Interesting subproblems arise in the presence of noisy data or in situations where most, but not all of the structure is symmetric. An important part of the determination of the axis of rotational symmetry or the plane of reflection symmetry is an iterative re-weighting scheme. This scheme is rapidly convergent in practice and seems to be very effective in ignoring outliers (points that do not respect the symmetry).

Monday December 10

Title Optimal control approach for determining best fitting constrained smoothing splines and convergence analysis of related method
Speaker Teresa Lebair
Department of Mathematics and Statistics
UMBC

Abstract:
There are a plethora of significant phenomena that can be modeled with shaped restricted functions, e.g., monotone or convex functions.

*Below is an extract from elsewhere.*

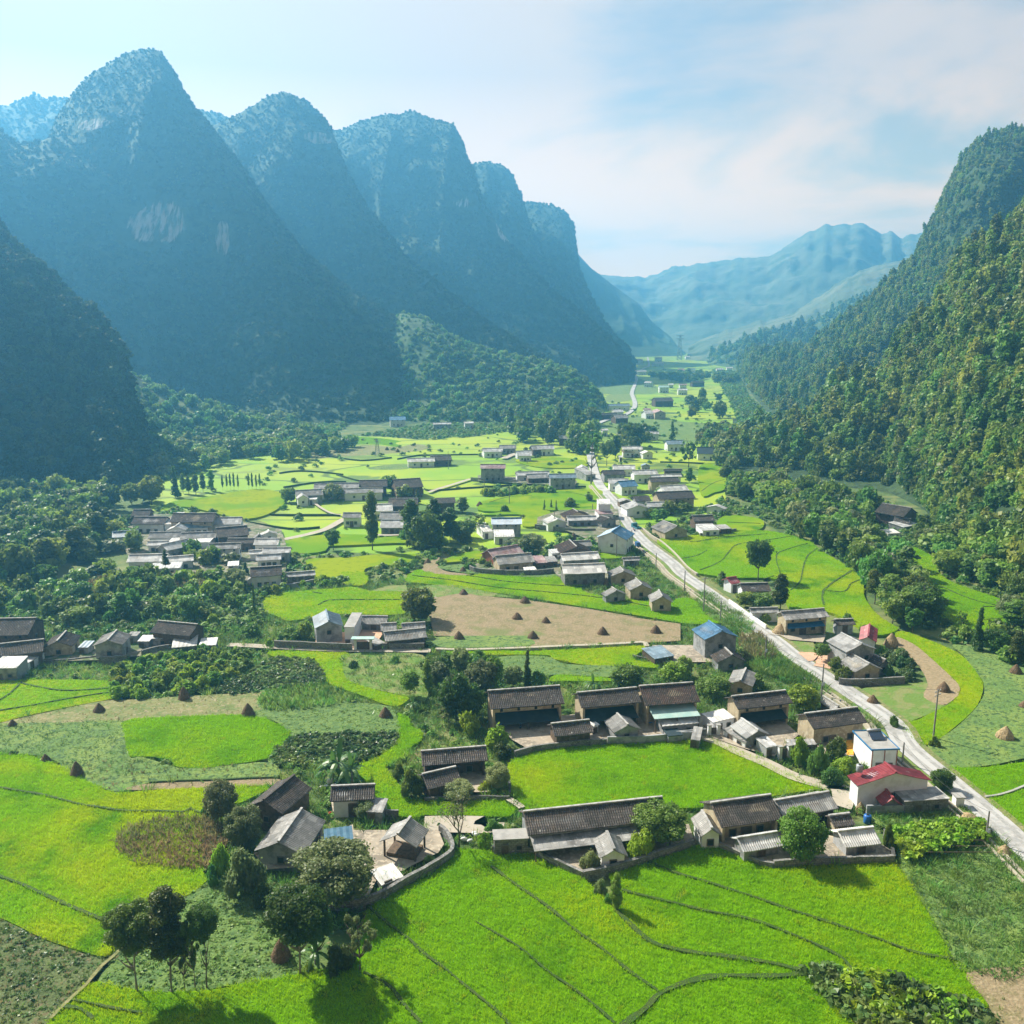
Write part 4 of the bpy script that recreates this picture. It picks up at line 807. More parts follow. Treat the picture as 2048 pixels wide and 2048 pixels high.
def HG(c, s, h, roof, wall, label=None, ham=None, name='farmhouse', **o):
    """front gable: eave left, eave right, apex, far end of the ridge"""
    a, b, ap, bk = parse(c, s); A = G(*a, h); B = G(*b, h); u = B-A; W_ = min(u.length, 12); u.normalize(); v = Vector((-u.y, u.x, 0)); mid = (A+B)/2
    rise = min(max(solve(lambda q: proj(mid+Vector((0, 0, q)))[1] - ap[1], .4, 5), W_*.14), W_*.36)
    L = min(max(solve(lambda q: proj(mid+v*q+Vector((0, 0, rise)))[1] - bk[1], 2, 26), 3), 18); ctr = mid + v*(L/2)
    root = place(ctr, math.atan2(v.y, v.x), name); o.setdefault('gable', 1); o.setdefault('of', .35); o.setdefault('gw', 1)
    house(root, L, W_, h, h+rise, roof, wall, o, ctr.y); register(root, label, o.get('cat', 'house'), ham or c, roof, wall, (a[0]+b[0])/2); return root, L, W_
def HF(c, s, h, roof, wall, label=None, ham=None, name='shed', tilt=.12, **o):
    """flat or barely tilted roof: front left, front right, back y"""
    q = s.split(); a, b = parse(c, ' '.join(q[:2])); by = cx(c, 0, float(q[2]))[1]; A = G(*a, h); B = G(*b, h); u = B-A; L = u.length; u.normalize(); v = Vector((-u.y, u.x, 0))
    D = min(max(solve(lambda d: line_y(A+v*d, B+v*d, (a[0]+b[0])/2) - by, 1, 16), 1.5), 13); ctr = (A+B)/2 + v*(D/2); root = place(ctr, math.atan2(u.y, u.x), name)
    near = ctr.y < 330; wx, wy = L/2-.15, D/2-.15; zb = h + tilt*D; mb = MB()
    mb.add([(-wx,-wy,0),(wx,-wy,0),(wx,wy,0),(-wx,wy,0),(-wx,-wy,h-.14),(wx,-wy,h-.14),(wx,wy,zb-.16),(-wx,wy,zb-.16)], [(3,2,1,0),(4,5,6,7),(0,1,5,4),(1,2,6,5),(2,3,7,6),(3,0,4,7)]).build('wall', M[wall], root)
    rb = MB(); n = max(1, int(L/.4)) if near and tilt else 1; am = .03 if near and tilt else 0
    for i in range(n+1):
        x = -L/2 + L*i/n; d = am if i % 2 else -am; rb.v += [(x, -D/2, h+d), (x, D/2, zb+d), (x, -D/2, h-.12), (x, D/2, zb-.12)]
        if i < n: k = i*4; rb.f += [(k, k+4, k+5, k+1), (k+2, k+3, k+7, k+6), (k, k+2, k+6, k+4), (k+1, k+5, k+7, k+3)]
    rb.f += [(0, 1, 3, 2), (n*4, n*4+2, n*4+3, n*4+1)]; rb.m = [0]*len(rb.f); rb.build('roof', M[roof], root)
    if not o.get('blank'):
        opening(root, 'door', (-L*.18, -wy, .95), 0, -1, .9, 1.9 if h > 2.1 else h*.7, 'timber', near)
        if L > 3.5: opening(root, 'window', (L*.22, -wy, min(1.5, h*.6)), 0, -1, .7, .6, 'dark', near)
    register(root, label, o.get('cat', 'shed'), ham or c, roof, wall, (a[0]+b[0])/2); return root, L, D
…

A best fitting smoothing spline that adheres to such shape restrictions can be found by minimizing a particular objective functional over an appropriate set of functions. J. Shen and X. Wang demonstrate the existence and uniqueness of best fitting shape restricted smoothing splines in their paper A Constrained Optimal Control Approach to Smoothing Splines. Additionally, they present a method to obtain the best fitting smoothing spline, and discuss the convergence analysis of this method in their paper. Additional work is being done in order to determine how much the sufficient conditions for convergence analysis presented in the paper may be relaxed for monotone and convex smoothing splines.